--- BEGIN ---

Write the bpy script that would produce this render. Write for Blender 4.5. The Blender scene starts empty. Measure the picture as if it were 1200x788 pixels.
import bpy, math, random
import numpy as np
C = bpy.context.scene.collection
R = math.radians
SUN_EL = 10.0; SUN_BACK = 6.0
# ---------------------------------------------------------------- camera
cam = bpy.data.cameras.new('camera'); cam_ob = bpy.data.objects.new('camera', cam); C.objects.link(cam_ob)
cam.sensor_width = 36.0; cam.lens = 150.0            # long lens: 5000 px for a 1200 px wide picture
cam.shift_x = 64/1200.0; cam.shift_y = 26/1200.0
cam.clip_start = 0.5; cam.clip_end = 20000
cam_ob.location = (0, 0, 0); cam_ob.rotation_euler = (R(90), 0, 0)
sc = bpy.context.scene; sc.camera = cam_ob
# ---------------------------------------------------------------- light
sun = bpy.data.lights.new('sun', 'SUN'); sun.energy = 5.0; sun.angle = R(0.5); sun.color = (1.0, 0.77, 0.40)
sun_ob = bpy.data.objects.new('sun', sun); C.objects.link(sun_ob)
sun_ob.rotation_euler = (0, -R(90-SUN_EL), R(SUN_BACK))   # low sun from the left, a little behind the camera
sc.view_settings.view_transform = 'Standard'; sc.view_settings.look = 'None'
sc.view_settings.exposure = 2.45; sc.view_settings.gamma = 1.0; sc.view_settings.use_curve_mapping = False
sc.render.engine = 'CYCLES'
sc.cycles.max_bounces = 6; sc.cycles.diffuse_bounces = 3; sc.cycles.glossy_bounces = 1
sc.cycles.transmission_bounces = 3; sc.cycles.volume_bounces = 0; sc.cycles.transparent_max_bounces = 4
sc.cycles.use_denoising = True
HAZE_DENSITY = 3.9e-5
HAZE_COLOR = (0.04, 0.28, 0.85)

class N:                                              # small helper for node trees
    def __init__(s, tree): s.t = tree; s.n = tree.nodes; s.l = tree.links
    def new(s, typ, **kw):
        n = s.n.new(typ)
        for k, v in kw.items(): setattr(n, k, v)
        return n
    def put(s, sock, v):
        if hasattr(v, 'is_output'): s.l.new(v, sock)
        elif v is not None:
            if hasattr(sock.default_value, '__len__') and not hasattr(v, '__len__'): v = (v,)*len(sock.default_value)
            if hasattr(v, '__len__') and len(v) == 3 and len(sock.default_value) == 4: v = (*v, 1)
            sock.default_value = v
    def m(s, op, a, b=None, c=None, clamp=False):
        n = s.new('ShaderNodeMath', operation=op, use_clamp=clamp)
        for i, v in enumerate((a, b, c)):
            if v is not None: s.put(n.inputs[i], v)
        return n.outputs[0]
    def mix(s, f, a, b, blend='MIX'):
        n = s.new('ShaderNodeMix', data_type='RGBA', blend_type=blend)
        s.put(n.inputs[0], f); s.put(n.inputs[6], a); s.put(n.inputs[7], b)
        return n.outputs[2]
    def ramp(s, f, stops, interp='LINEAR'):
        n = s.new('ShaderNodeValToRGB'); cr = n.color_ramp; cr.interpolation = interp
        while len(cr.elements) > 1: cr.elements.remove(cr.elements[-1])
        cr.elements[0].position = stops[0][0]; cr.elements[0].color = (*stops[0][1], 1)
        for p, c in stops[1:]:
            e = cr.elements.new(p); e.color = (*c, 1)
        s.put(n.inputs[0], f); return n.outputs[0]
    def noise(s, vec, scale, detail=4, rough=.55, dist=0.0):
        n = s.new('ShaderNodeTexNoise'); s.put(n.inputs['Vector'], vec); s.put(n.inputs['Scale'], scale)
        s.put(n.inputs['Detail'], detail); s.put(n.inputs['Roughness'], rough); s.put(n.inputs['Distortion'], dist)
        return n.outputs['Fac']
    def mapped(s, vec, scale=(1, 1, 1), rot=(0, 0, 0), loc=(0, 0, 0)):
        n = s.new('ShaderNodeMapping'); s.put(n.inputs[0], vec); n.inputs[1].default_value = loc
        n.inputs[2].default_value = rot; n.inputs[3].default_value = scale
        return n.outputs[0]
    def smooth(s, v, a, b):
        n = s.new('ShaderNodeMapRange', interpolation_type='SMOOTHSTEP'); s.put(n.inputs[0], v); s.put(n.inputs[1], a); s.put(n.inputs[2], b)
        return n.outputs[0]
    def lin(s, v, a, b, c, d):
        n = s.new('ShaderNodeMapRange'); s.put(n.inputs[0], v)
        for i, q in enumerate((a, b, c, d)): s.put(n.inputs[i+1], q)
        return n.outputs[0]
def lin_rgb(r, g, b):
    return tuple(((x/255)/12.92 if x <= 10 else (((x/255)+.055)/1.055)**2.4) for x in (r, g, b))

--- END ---

* Your instructions *
Copy, please, exactly the lines that start at the first line of the data and end at the line containing "HAZE_COLOR = (0.04, 0.28, 0.85)", both kept and no others.

* The result *
Write the bpy script that would produce this render. Write for Blender 4.5. The Blender scene starts empty. Measure the picture as if it were 1200x788 pixels.
import bpy, math, random
import numpy as np
C = bpy.context.scene.collection
R = math.radians
SUN_EL = 10.0; SUN_BACK = 6.0
# ---------------------------------------------------------------- camera
cam = bpy.data.cameras.new('camera'); cam_ob = bpy.data.objects.new('camera', cam); C.objects.link(cam_ob)
cam.sensor_width = 36.0; cam.lens = 150.0            # long lens: 5000 px for a 1200 px wide picture
cam.shift_x = 64/1200.0; cam.shift_y = 26/1200.0
cam.clip_start = 0.5; cam.clip_end = 20000
cam_ob.location = (0, 0, 0); cam_ob.rotation_euler = (R(90), 0, 0)
sc = bpy.context.scene; sc.camera = cam_ob
# ---------------------------------------------------------------- light
sun = bpy.data.lights.new('sun', 'SUN'); sun.energy = 5.0; sun.angle = R(0.5); sun.color = (1.0, 0.77, 0.40)
sun_ob = bpy.data.objects.new('sun', sun); C.objects.link(sun_ob)
sun_ob.rotation_euler = (0, -R(90-SUN_EL), R(SUN_BACK))   # low sun from the left, a little behind the camera
sc.view_settings.view_transform = 'Standard'; sc.view_settings.look = 'None'
sc.view_settings.exposure = 2.45; sc.view_settings.gamma = 1.0; sc.view_settings.use_curve_mapping = False
sc.render.engine = 'CYCLES'
sc.cycles.max_bounces = 6; sc.cycles.diffuse_bounces = 3; sc.cycles.glossy_bounces = 1
sc.cycles.transmission_bounces = 3; sc.cycles.volume_bounces = 0; sc.cycles.transparent_max_bounces = 4
sc.cycles.use_denoising = True
HAZE_DENSITY = 3.9e-5
HAZE_COLOR = (0.04, 0.28, 0.85)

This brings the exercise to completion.